There is birdsong that enswathes the air of the graveyard. " Joined with the chorus of the dead, it pierces the heart with more precision than prophesy. This song " of the living's eloquence and the deads' abandon " carries us towards evening. 
Its melody wends through Time, through Fate's indifferent landscape. No mathematician can map its course nor calculate by statistical prediction its destination.
             -Phil Rockstroh

Monday, June 04, 2012

Moving

    I have mostly finished moving into a place I intend to live in for a decade.  I am not good at the idea of permanence. I like to plan for all possible options and outcomes and not commit to any.  So now I sit in a house I have a mortgage on and wait for it to feel like something.  It was an enormous and exhausting effort to find and buy the place, so I expected it to feel like something when I moved in or shortly thereafter, but it does not. It feels no more permanent than any other place I've ever stayed.  It is possible that it doesn't feel more permanent because I am incapable of relying on anything to be more than a temporary state. Or maybe it is something that takes the time passed to sink in.

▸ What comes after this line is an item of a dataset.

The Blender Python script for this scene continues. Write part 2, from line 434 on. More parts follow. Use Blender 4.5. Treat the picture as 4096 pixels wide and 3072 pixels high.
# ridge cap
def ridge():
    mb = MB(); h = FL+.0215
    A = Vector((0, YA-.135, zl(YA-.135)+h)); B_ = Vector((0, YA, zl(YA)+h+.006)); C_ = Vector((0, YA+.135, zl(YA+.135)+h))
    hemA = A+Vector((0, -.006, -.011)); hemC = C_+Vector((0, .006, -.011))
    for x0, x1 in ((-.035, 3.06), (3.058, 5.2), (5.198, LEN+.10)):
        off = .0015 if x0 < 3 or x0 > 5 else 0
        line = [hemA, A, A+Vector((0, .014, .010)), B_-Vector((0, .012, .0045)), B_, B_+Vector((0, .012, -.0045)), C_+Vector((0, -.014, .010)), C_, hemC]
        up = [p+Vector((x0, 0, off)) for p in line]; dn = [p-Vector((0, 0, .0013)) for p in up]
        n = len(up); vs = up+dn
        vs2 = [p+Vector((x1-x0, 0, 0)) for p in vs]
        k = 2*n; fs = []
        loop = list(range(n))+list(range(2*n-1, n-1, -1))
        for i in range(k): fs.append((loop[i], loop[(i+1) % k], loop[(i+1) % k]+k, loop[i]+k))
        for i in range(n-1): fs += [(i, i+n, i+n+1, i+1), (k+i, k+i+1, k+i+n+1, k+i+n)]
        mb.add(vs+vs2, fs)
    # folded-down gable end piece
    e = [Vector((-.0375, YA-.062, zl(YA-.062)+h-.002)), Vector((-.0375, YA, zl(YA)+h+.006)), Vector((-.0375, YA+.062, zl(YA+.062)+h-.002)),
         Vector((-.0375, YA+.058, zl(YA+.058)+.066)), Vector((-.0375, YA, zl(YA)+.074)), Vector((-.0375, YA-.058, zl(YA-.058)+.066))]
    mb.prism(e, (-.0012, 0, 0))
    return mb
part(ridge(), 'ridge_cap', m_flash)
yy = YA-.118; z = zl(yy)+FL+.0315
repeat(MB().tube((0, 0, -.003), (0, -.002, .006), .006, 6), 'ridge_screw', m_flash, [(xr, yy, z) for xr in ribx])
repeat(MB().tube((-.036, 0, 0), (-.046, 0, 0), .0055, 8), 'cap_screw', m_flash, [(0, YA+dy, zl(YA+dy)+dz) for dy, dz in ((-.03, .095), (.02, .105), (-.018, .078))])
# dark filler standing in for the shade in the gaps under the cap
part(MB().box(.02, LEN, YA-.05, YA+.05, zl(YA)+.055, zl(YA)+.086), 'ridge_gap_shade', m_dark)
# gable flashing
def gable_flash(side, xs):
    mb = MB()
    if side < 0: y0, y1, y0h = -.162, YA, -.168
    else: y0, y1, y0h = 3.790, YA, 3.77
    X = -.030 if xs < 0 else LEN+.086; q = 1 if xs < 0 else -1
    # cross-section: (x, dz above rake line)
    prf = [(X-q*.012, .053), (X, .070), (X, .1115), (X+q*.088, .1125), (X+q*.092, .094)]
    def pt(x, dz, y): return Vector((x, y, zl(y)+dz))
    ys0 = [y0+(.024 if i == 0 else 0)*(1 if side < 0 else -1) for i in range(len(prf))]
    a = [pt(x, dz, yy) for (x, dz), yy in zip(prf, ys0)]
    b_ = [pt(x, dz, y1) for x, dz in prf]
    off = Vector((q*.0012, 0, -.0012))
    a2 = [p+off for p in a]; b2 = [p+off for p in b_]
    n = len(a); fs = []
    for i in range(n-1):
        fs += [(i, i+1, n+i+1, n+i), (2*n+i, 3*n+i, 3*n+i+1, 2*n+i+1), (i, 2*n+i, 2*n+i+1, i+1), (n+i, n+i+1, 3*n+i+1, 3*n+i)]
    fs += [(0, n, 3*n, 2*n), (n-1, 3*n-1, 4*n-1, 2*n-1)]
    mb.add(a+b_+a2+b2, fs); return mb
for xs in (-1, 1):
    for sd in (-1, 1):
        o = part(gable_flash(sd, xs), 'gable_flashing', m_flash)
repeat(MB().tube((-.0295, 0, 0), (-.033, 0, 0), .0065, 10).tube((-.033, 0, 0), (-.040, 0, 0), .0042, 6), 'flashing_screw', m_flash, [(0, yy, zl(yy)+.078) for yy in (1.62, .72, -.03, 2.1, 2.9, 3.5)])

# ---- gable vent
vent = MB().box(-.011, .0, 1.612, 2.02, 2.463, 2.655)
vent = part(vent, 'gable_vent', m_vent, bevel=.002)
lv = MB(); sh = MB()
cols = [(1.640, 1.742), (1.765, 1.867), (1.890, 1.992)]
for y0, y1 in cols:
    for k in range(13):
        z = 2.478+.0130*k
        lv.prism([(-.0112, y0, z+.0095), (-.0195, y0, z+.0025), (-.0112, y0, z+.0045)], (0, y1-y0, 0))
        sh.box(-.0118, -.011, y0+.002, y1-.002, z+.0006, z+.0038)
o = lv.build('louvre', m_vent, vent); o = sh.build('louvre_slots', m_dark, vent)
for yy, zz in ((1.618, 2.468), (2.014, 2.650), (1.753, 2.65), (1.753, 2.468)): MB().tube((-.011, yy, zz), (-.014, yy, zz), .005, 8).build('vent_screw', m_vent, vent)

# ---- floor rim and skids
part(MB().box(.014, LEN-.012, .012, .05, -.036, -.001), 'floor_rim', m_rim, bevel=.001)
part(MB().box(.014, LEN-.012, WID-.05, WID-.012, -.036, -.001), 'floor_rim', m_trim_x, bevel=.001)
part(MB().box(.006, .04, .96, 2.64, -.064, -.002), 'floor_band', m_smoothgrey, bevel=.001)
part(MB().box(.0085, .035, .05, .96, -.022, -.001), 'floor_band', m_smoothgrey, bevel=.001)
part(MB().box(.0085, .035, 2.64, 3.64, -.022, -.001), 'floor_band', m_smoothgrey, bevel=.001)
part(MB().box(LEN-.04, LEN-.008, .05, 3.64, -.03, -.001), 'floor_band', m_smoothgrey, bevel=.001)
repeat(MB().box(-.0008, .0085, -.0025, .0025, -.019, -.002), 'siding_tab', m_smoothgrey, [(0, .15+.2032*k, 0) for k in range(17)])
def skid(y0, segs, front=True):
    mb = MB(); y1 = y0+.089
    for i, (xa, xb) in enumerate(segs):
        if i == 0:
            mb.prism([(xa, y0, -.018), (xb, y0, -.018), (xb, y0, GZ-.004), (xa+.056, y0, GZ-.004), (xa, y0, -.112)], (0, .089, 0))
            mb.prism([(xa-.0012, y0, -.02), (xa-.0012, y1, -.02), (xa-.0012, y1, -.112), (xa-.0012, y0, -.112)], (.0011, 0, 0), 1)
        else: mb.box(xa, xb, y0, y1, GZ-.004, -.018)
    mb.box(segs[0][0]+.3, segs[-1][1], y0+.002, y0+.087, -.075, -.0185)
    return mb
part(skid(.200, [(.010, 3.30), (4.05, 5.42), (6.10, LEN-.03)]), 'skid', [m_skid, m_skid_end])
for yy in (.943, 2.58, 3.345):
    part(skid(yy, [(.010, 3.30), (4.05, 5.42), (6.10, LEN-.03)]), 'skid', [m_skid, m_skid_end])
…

   Nearly simultaneously, I became aware that my sense of time passing has shifted significantly. The time is near for there to be more history behind me than there is in front of me and the need to do accounting on what my life is and what it could still be seems to both more urgent and harder to focus on.  I appreciate that the absence of children means that I don't get to see time pass slowly on a daily basis the way parents do, so markers of progress or change are inherently less visible for me.

   So while I want to notice the moments and I know the power of being mindful in my life, it seems that the dissonance between moving and everything being in flux with the intent of creating stability is causing me to exist outside of myself for the time being.  Wherever you go, there you are seems true and yet impossible.